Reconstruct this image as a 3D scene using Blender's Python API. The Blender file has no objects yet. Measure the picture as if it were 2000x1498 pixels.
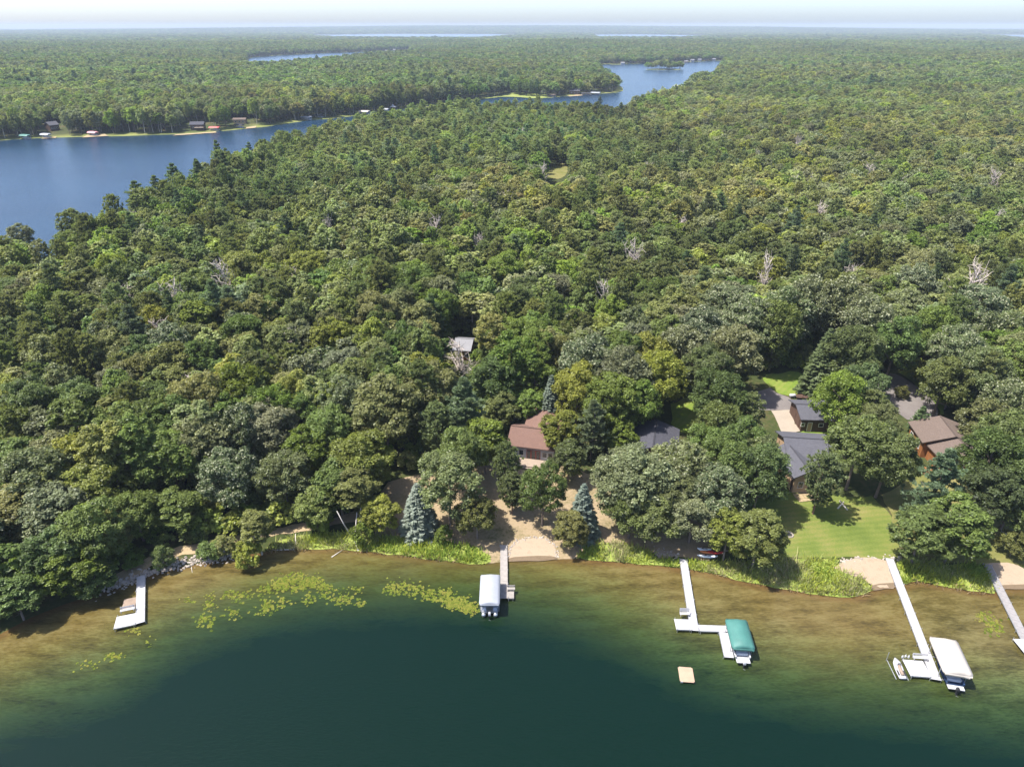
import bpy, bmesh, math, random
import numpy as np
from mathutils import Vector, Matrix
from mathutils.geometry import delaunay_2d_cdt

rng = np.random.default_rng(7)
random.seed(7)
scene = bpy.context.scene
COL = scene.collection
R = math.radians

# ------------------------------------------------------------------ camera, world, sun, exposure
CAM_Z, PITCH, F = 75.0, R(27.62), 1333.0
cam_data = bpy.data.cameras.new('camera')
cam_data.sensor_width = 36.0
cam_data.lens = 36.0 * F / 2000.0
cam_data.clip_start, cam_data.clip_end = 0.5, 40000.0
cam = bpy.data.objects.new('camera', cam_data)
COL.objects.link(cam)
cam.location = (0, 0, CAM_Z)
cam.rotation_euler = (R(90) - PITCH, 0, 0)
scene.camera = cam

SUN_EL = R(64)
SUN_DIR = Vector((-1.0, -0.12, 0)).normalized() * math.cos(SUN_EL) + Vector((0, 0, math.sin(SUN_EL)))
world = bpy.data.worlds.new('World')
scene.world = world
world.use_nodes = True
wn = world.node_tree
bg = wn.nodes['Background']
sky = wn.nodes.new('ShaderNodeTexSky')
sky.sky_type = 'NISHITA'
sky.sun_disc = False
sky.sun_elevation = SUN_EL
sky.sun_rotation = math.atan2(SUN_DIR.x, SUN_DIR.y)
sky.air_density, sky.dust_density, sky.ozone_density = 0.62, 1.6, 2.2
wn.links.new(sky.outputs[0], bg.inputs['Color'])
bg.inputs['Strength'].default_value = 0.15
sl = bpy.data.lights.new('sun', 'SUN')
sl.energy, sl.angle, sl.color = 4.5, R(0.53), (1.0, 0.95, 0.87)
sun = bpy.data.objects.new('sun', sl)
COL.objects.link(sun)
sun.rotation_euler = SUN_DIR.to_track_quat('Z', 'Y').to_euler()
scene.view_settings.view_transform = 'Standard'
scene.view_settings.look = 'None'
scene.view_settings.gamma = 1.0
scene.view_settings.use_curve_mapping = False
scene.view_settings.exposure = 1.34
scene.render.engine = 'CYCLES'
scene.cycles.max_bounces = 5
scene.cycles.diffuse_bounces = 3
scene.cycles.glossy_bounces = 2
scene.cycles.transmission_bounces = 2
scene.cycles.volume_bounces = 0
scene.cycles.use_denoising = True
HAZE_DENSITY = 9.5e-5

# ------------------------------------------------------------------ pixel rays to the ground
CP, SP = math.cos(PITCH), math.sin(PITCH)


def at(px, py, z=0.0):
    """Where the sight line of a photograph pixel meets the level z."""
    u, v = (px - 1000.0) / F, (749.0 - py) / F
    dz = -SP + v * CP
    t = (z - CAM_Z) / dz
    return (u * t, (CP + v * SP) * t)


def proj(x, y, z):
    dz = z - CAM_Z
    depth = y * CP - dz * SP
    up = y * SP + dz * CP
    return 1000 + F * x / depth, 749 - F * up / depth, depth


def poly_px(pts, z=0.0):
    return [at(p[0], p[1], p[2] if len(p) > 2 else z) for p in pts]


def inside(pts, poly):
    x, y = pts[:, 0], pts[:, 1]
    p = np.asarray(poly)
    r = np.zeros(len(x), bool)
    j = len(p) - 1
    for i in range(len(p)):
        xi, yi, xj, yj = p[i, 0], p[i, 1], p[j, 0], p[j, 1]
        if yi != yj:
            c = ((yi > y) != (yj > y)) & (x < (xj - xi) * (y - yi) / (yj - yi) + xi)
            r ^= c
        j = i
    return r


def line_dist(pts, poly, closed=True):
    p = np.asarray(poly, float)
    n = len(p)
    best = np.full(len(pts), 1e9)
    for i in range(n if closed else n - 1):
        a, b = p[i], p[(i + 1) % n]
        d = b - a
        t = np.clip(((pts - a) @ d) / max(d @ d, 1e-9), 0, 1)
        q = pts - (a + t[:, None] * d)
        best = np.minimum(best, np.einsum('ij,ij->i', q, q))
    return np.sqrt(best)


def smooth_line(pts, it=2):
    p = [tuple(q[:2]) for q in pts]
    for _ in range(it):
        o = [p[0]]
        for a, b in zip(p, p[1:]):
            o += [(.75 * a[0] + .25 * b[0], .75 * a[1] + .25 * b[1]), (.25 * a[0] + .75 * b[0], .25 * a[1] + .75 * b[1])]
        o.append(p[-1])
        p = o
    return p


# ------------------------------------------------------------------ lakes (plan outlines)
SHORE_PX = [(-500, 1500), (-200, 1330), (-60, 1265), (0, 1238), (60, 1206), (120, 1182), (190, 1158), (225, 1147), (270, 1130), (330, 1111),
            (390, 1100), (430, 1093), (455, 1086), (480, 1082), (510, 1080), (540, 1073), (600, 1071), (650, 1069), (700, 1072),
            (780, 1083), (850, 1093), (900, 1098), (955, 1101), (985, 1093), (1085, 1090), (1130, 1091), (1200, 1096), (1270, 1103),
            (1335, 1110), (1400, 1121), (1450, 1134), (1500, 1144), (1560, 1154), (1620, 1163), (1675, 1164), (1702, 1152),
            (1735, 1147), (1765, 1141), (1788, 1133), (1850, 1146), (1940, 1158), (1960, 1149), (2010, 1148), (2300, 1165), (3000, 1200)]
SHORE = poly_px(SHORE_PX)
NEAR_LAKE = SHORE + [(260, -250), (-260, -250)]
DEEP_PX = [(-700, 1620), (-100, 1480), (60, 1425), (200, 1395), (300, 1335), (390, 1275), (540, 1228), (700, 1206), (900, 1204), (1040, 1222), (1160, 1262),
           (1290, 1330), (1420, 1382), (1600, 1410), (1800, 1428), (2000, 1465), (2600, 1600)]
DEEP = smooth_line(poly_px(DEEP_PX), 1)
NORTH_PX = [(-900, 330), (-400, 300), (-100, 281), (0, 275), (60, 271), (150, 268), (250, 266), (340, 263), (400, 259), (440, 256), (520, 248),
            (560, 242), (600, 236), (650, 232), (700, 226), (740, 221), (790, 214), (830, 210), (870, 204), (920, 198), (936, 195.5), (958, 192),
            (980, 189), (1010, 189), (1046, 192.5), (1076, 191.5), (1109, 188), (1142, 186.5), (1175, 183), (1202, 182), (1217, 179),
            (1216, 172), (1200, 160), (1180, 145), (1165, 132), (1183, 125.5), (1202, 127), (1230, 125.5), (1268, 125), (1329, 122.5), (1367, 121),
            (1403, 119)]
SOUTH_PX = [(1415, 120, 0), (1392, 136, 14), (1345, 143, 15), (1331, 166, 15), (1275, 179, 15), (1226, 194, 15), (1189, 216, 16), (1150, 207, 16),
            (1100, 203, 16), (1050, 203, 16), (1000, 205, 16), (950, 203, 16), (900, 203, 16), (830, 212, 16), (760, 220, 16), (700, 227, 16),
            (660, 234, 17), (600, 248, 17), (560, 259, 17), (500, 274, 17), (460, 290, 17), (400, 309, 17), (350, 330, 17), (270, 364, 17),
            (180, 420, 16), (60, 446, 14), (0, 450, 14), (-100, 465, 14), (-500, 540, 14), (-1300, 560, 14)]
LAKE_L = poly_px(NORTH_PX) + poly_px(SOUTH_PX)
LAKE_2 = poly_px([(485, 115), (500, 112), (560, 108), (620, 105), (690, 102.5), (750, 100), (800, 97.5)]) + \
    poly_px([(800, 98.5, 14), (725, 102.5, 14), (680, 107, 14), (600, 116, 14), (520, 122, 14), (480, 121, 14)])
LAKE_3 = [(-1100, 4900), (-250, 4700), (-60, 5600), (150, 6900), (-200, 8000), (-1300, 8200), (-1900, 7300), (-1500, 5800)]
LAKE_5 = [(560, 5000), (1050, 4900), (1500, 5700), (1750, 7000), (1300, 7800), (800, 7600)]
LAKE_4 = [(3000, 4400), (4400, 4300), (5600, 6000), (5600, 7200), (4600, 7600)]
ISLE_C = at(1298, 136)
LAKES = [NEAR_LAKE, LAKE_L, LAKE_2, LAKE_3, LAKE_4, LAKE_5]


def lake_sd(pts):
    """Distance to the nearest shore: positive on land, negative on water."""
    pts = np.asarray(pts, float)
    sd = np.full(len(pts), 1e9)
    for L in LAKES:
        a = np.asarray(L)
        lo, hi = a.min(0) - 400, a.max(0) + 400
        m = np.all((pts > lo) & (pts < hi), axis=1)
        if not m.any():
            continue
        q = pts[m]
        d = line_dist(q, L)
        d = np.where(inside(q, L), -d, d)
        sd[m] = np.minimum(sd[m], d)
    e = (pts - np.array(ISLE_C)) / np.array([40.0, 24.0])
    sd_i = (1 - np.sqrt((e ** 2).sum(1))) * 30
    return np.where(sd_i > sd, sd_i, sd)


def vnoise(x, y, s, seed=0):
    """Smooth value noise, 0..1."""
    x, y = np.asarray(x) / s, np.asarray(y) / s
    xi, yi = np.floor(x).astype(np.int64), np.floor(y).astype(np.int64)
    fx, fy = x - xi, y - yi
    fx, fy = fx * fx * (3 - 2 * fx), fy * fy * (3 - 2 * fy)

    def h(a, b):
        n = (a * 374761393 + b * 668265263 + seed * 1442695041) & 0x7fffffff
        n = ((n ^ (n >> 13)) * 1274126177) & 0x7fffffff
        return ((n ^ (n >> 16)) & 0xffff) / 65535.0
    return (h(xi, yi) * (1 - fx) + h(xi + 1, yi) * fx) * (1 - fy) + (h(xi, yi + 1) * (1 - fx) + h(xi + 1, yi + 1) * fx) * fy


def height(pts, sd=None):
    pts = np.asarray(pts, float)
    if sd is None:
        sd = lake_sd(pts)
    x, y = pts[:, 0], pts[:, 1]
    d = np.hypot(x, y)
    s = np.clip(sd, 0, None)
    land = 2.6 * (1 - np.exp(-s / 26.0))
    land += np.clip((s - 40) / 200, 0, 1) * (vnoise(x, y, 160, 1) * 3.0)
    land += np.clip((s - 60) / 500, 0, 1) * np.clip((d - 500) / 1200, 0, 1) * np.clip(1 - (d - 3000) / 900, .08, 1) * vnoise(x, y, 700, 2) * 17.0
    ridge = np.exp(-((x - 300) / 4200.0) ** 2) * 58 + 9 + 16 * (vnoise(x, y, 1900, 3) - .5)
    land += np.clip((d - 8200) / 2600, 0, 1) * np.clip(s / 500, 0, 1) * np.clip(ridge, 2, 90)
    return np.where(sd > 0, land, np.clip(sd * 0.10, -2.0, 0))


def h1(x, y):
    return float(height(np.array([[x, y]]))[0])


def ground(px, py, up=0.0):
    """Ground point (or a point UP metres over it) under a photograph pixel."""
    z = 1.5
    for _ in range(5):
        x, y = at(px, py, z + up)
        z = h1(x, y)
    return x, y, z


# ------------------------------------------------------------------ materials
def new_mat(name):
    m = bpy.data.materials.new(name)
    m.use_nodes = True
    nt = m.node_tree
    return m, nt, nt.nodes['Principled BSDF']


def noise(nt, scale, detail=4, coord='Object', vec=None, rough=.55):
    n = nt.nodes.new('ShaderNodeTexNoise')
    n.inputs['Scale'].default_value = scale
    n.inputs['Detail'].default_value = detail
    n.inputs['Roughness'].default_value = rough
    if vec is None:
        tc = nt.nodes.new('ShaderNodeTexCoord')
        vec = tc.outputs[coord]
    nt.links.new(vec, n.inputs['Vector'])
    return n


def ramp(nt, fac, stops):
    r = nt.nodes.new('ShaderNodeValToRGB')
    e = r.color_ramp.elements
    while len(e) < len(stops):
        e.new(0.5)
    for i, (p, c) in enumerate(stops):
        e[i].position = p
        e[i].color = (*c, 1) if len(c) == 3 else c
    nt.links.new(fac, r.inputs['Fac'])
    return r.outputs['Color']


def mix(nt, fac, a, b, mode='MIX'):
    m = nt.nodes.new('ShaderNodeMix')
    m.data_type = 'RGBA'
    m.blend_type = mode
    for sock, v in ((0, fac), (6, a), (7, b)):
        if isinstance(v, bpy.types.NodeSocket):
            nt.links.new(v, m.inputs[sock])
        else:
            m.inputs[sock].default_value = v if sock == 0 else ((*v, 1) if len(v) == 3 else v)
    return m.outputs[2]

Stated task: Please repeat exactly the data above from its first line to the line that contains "scene.camera = cam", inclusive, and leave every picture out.

Reply:
Reconstruct this image as a 3D scene using Blender's Python API. The Blender file has no objects yet. Measure the picture as if it were 2000x1498 pixels.
import bpy, bmesh, math, random
import numpy as np
from mathutils import Vector, Matrix
from mathutils.geometry import delaunay_2d_cdt

rng = np.random.default_rng(7)
random.seed(7)
scene = bpy.context.scene
COL = scene.collection
R = math.radians

# ------------------------------------------------------------------ camera, world, sun, exposure
CAM_Z, PITCH, F = 75.0, R(27.62), 1333.0
cam_data = bpy.data.cameras.new('camera')
cam_data.sensor_width = 36.0
cam_data.lens = 36.0 * F / 2000.0
cam_data.clip_start, cam_data.clip_end = 0.5, 40000.0
cam = bpy.data.objects.new('camera', cam_data)
COL.objects.link(cam)
cam.location = (0, 0, CAM_Z)
cam.rotation_euler = (R(90) - PITCH, 0, 0)
scene.camera = cam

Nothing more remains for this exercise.